GIVEN ENTRIES start

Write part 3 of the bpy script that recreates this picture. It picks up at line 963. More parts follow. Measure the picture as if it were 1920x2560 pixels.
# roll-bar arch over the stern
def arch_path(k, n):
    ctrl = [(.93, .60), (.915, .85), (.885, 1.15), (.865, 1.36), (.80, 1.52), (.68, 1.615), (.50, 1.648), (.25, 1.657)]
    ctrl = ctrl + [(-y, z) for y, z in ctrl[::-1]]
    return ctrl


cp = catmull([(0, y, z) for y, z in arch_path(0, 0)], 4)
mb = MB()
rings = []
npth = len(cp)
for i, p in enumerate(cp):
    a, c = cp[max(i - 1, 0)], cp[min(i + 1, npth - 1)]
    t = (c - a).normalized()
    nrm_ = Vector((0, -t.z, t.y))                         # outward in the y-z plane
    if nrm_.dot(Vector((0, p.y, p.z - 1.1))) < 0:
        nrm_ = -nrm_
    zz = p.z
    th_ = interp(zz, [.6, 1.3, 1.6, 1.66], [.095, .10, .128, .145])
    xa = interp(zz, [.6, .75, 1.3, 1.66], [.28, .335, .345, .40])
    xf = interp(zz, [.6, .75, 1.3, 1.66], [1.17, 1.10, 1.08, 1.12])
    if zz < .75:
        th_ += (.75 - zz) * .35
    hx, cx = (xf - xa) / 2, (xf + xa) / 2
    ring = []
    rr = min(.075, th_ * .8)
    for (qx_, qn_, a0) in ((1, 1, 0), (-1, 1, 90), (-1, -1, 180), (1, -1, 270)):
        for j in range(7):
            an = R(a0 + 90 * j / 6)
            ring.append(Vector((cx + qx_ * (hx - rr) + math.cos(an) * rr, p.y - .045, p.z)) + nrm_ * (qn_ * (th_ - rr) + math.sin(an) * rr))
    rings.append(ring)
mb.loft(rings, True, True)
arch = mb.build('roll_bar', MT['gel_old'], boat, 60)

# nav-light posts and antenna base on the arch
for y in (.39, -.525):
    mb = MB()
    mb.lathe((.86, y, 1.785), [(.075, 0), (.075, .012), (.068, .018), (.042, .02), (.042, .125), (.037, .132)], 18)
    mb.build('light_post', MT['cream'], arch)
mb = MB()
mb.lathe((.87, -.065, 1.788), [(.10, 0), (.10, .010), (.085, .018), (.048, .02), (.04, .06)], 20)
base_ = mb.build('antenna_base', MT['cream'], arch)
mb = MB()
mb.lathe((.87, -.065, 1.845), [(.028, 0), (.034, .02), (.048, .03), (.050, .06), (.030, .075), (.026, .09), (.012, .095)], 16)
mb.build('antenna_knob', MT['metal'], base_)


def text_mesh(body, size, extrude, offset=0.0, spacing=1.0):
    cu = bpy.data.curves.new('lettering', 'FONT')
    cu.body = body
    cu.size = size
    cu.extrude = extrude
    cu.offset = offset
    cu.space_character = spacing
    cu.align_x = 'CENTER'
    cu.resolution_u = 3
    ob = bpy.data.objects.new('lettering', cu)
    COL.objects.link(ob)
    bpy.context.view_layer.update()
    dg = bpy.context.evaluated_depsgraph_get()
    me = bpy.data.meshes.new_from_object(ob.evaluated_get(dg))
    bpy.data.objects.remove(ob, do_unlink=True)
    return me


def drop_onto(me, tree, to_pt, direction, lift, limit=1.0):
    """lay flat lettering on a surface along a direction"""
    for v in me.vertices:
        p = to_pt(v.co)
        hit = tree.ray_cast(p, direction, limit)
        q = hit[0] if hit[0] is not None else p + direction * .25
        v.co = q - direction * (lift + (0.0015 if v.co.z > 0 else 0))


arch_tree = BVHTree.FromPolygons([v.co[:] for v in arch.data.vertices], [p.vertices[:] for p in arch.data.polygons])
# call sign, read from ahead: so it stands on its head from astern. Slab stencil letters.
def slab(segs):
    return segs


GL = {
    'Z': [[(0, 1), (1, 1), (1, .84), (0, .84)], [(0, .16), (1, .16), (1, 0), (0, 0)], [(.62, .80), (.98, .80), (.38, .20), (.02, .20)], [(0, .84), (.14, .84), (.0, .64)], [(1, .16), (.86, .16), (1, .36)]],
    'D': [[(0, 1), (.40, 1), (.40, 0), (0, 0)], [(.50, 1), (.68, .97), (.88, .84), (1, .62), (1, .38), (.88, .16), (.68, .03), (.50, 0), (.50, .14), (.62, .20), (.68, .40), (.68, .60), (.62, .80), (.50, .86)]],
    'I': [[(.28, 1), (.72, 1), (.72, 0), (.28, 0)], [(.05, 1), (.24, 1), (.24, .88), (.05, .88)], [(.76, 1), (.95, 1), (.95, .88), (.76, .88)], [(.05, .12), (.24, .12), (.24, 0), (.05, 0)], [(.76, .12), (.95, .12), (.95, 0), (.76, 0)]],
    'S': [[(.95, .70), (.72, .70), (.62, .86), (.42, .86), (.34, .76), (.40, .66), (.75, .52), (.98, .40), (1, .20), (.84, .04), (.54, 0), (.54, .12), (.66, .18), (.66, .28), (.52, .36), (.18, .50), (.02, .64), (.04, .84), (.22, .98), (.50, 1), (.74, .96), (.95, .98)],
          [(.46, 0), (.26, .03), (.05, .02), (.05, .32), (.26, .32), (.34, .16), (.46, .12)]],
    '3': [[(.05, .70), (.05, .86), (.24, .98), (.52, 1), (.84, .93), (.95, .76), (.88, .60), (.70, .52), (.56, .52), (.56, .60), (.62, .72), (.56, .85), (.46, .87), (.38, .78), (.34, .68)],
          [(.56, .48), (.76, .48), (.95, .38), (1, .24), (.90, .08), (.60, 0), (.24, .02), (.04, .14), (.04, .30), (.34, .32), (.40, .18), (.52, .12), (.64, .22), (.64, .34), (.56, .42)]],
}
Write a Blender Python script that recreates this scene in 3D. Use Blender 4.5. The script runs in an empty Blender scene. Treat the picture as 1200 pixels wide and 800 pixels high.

GIVEN ENTRIES end

— TO BE DONE —
Exactly as written, please reproduce the lines from the first line of the data to the line containing "return ctrl", inclusive, and nothing else.

— EXPECTED OUTPUT —
Write part 3 of the bpy script that recreates this picture. It picks up at line 963. More parts follow. Measure the picture as if it were 1920x2560 pixels.
# roll-bar arch over the stern
def arch_path(k, n):
    ctrl = [(.93, .60), (.915, .85), (.885, 1.15), (.865, 1.36), (.80, 1.52), (.68, 1.615), (.50, 1.648), (.25, 1.657)]
    ctrl = ctrl + [(-y, z) for y, z in ctrl[::-1]]
    return ctrl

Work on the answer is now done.